I'm reading "The Unix Programming Environment", but I don't comprehend the concept current directory of process.

Each process, has a current directory, and all filenames are implicitly assumed to start with the name of that directory, unless they begin directly with a slash.

Does it mean that every process has a sign in which directory it was created? For example, if program /bin/sed was invoked from /home/rene, then process which was created from invoking sed has the current directory /home/rene?


Conceptual level

When you start a process from your shell, the current working directory of the process is the same as the current working directory of your shell. In the context of the shell, the current working directory is the location you are currently "at."

The current working directory of any process is used to interpret relative paths.

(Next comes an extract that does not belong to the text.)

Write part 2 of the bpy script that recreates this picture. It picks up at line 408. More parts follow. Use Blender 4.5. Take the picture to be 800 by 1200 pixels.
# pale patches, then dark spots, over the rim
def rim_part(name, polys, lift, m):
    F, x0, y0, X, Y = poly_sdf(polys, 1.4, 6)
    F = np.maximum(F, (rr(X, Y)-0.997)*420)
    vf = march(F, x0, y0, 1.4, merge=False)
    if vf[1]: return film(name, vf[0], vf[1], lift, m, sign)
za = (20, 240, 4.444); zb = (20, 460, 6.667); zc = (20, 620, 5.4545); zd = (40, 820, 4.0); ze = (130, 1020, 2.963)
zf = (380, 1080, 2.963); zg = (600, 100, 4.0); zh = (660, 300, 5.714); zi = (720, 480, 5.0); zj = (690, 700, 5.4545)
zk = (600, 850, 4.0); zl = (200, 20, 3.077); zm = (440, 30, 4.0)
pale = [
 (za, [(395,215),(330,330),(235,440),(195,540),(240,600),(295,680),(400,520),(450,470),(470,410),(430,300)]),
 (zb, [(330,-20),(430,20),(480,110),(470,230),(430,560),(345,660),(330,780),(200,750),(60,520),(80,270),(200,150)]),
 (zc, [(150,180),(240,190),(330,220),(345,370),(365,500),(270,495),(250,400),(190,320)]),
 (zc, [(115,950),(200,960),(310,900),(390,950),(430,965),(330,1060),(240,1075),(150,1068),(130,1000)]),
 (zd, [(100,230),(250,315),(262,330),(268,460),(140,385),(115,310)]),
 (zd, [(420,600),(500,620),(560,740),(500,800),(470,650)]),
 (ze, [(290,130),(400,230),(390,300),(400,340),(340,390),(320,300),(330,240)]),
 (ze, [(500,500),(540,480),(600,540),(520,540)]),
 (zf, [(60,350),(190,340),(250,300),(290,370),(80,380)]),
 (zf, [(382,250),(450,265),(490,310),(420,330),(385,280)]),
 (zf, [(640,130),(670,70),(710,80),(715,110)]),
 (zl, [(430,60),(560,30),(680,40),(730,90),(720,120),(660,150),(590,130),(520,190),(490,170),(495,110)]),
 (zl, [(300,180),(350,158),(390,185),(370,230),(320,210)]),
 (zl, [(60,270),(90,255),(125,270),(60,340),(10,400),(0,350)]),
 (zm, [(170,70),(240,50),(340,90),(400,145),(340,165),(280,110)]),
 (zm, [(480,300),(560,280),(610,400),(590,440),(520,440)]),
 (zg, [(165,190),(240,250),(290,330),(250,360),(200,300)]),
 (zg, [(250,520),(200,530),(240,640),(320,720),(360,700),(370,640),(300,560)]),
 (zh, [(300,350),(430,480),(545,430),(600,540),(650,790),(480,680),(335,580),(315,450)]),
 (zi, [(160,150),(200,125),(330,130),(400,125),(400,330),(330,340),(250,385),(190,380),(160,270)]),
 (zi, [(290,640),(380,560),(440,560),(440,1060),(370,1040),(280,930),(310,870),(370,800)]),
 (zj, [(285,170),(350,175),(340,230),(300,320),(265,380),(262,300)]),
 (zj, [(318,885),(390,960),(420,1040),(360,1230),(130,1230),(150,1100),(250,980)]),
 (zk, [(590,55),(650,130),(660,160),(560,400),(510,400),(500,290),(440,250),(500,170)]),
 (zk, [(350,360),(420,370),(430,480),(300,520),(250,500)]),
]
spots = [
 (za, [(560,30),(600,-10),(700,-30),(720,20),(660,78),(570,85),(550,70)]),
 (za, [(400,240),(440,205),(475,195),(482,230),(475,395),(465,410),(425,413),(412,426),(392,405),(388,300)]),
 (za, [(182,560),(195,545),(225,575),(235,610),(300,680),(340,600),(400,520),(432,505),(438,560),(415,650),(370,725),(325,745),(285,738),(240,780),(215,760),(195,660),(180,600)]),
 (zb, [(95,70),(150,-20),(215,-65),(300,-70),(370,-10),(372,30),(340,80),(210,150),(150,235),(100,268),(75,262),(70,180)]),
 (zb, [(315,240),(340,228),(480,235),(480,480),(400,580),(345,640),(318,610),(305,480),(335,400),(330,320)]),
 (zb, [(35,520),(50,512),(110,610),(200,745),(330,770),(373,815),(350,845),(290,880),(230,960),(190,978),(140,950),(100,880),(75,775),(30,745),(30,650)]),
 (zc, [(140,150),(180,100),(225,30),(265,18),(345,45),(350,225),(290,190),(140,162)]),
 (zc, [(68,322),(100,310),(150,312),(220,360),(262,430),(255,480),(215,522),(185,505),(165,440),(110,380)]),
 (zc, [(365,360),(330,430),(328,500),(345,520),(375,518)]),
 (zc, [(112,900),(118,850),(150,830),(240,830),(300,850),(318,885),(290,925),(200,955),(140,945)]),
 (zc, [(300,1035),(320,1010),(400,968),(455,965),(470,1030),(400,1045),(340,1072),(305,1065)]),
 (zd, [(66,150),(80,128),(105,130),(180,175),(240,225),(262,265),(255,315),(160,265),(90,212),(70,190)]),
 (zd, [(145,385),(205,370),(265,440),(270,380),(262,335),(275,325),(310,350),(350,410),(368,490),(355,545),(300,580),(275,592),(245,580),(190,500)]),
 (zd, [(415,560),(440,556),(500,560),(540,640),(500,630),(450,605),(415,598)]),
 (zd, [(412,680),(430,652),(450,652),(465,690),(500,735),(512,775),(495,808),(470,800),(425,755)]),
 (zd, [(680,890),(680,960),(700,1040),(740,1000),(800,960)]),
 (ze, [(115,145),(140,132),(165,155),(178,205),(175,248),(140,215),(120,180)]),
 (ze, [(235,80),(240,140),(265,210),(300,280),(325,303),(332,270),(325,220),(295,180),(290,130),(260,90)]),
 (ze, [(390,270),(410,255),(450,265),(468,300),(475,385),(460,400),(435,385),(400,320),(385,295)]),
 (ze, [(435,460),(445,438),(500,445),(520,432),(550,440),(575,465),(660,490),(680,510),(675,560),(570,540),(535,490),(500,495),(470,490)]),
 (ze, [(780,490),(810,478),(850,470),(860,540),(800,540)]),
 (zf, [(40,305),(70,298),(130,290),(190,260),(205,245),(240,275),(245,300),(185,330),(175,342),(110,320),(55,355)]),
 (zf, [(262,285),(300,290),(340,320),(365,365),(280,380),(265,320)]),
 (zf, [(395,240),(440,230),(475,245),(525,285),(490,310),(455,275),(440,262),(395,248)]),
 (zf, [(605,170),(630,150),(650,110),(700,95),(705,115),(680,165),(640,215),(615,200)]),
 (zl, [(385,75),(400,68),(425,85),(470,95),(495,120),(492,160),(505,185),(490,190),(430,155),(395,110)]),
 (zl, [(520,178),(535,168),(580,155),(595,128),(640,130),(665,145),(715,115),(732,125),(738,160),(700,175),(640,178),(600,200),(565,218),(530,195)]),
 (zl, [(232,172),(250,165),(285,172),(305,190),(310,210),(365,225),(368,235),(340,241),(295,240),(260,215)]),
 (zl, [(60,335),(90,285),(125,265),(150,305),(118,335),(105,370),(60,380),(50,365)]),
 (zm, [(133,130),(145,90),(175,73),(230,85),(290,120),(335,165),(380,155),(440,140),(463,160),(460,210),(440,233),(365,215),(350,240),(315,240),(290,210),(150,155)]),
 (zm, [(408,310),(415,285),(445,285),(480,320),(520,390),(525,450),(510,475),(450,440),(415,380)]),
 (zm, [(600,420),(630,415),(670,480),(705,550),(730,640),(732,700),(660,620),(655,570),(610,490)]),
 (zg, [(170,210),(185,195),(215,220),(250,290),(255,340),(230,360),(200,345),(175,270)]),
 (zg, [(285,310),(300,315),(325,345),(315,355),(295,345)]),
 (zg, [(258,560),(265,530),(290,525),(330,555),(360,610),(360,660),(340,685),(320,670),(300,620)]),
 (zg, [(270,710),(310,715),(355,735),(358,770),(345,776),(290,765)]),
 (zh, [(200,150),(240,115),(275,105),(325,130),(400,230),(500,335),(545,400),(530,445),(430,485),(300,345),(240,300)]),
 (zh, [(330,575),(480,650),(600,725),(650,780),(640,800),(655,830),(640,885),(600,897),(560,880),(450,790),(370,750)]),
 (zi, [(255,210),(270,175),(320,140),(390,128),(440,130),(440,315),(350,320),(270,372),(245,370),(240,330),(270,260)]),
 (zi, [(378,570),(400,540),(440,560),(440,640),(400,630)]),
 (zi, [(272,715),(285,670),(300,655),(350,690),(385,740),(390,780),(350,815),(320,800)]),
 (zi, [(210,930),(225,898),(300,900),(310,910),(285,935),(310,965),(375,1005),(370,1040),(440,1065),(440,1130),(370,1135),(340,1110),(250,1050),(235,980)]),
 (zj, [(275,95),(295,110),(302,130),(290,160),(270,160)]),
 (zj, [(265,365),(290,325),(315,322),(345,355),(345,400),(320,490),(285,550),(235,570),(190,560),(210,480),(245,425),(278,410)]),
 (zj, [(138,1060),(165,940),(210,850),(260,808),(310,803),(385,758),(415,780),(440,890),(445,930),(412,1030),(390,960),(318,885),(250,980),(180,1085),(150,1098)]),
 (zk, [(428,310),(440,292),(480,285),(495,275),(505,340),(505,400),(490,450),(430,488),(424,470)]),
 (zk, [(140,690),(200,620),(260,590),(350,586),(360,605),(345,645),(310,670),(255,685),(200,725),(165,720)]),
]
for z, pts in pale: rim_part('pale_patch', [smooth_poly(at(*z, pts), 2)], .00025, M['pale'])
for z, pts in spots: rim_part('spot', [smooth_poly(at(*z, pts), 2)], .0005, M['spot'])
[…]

For example, if your shell's current working directory was /home/rene and you ran ls .. from the shell, the process's current working directory, /home/rene, would be used to resolve .. to /home.

You can see the current working directories of all of the processes running on your system with lsof | grep '\scwd\s' (note that you'll probably need to be root to see other users' processes.) This can give you an idea of how current working directories relate to the processes running on your system.

Program level

The current working directory of the shell is the directory you see and modify with the shell built-ins pwd and cd respectively. These commands call system calls such as getcwd and chdir that work with the current working directory of your shell.

Using bash as an example, the cd built-in eventually runs this line:

if (chdir (nolinks ? newdir : tdir) == 0)

and the pwd built-in eventually runs this line:

the_current_working_directory = getcwd (0, PATH_MAX);

The shell is just a convenient example of the current working directory's use; these same system calls are used by other programs as well. A program can change its current working directory to /usr and any relative paths that the program uses will start from the /usr directory,

Kernel level

The current working directory of a process is stored by the kernel. Linux stores it in the pwd member of a fs_struct pointed to by the fs member of a task_struct. The pwd member is a path struct, which points to information about the mount (vfsmount) and the directory's location in the filesystem (dentry). Each process has a task_struct associated with it.

The chdir and getcwd system calls modify and retrieve information in pwd.

  • Additionally, for the kernel level it is useful to remember that when a system call is made, there is a pointer to the 'current' task_struct available - so the code is executed 'on behalf of' the current process. fs_struct can be accessed via the pointer to the current task_struct: elixir.free-electrons.com/linux/v4.12.4/source/fs/… – Dmitrii S. Aug 5 '17 at 17:52

Every process has a current working directory (CWD) that it's assigned to when it starts up. You can do the following to find out the working directory for a process.

Run ps aux to find out PID of a process:

$ pgrep cupsd

To find out current working directory of a PID: 24532

$ sudo pwdx 24532
24532: /

So process (PID: 24532) has a CWD of /.

Here's another example:

$ sleep 1000 &
[1] 15988

$ pwdx 15988
15988: /home/sam

This time the sleep process (PID: 15988) has it's CWD set to my home directory, /home/sam.

You can also run the ls -l command:

$ sudo ls -l /proc/24532/cwd
lrwxrwxrwx 1 root root 0 Apr 30 19:18 /proc/24532/cwd -> /


$ ls -l /proc/15988/cwd
lrwxrwxrwx 1 sam sam 0 Apr 30 19:23 /proc/15988/cwd -> /home/sam

Here you can again see the CWD for those processes, / and /home/sam.